Le budget du Cameroun est officiellement de 5.000 Milliards. Quand on exclut les salaires représentant 1.200 Milliards, les investissements représentant 1.500 Milliards, et le service de la dette représentant moins de 500 Milliards, combien reste-il ? 1.800 Milliards dont on ne sait à quoi ils servent, sinon alimenter un système fou !
On ne peut plus continuer dans cette lancée et il faut mettre immédiatement fin à ce modèle de gestion. Sans la moindre hésitation et sans murmure !
Le Cameroun doit avoir deux niveaux de gouvernance, un niveau central dédié aux activités stratégiques et les infrastructures majeures structurantes, en laissant les opérations aux Etats régionaux.
Il n’existe pas d’autre solution pour sortir notre Gouvernement de cette reptation dans le détail et l’accessoire. Il n’est pas du tout agréable de voir Ministre se pavaner devant les télévisions pour avoir nettoyé les déchets d’un microscopique tronçon de route, alors que l’évolution des villes échappe complètement à son contrôle ! Ou alors, d’examiner le comportement de tel ou tel médecin, alors que tout le système de santé va à vau-l’eau.
On a besoin au niveau Central des ingénieurs de la gouvernance qui structurent, organisent, orientent, anticipent, prospectent, et non des manœuvres noyés dans le détail.
Ce détail, les Etats Régionaux, les Cantons et les Communes peuvent le faire et largement mieux !
Et pour cela, une seule solution : diviser les 5.000 Milliards du budget en 2 parties, une moitié pour l’Etat central une autre moitié pour les Etats Régionaux. Chacun prend son argent dans les sacs Mbandjok et rentre chez lui !

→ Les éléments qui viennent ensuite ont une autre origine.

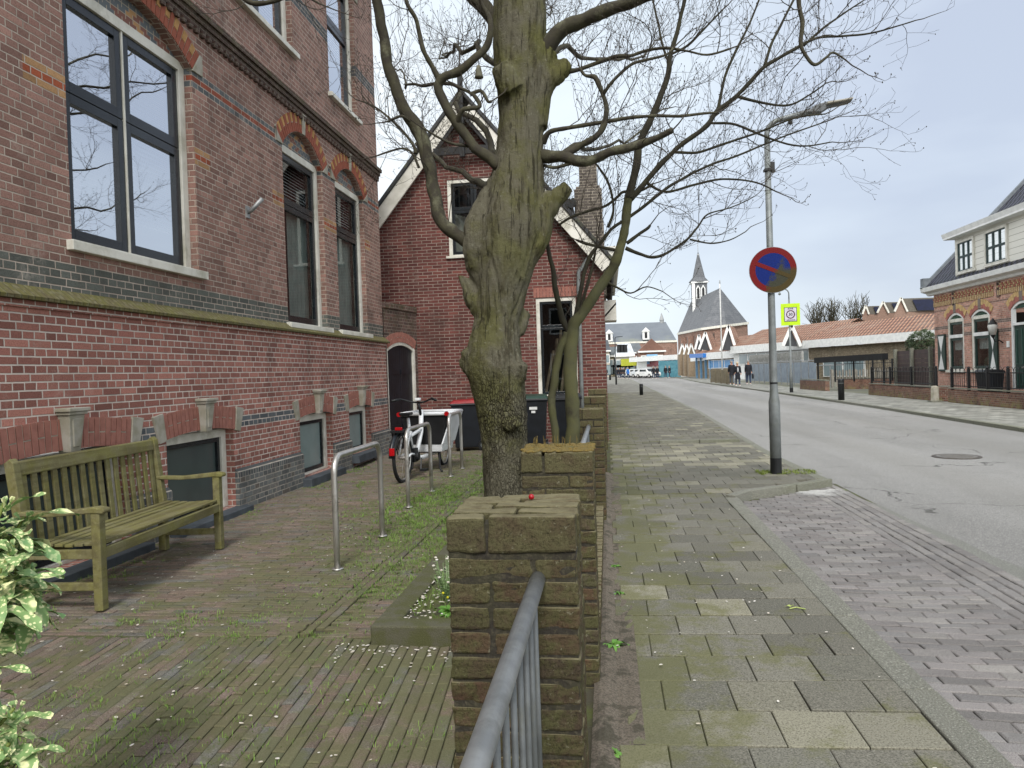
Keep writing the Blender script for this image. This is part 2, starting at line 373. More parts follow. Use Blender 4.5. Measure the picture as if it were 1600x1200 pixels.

Il faut arrêter de raisonner comme s’il y avait des peuples incapables au Cameroun qui ne peuvent construire leurs routes ou gérer une Université qu’avec un tuteur envahissant qui se mêle de tout !
En refusant toutes réformes tout en faisant semblant de décentraliser, les dirigeants camerounais risquent gros. Car, jusqu’à présent, on les a toujours considérés comme des victimes d’un système mal formaté, au même titre que les autres Camerounais qui le subissent. Mais il arrivera bien un moment où la situation va basculer et ils seront alors considérés comme de véritables auteurs de l’effondrement du pays.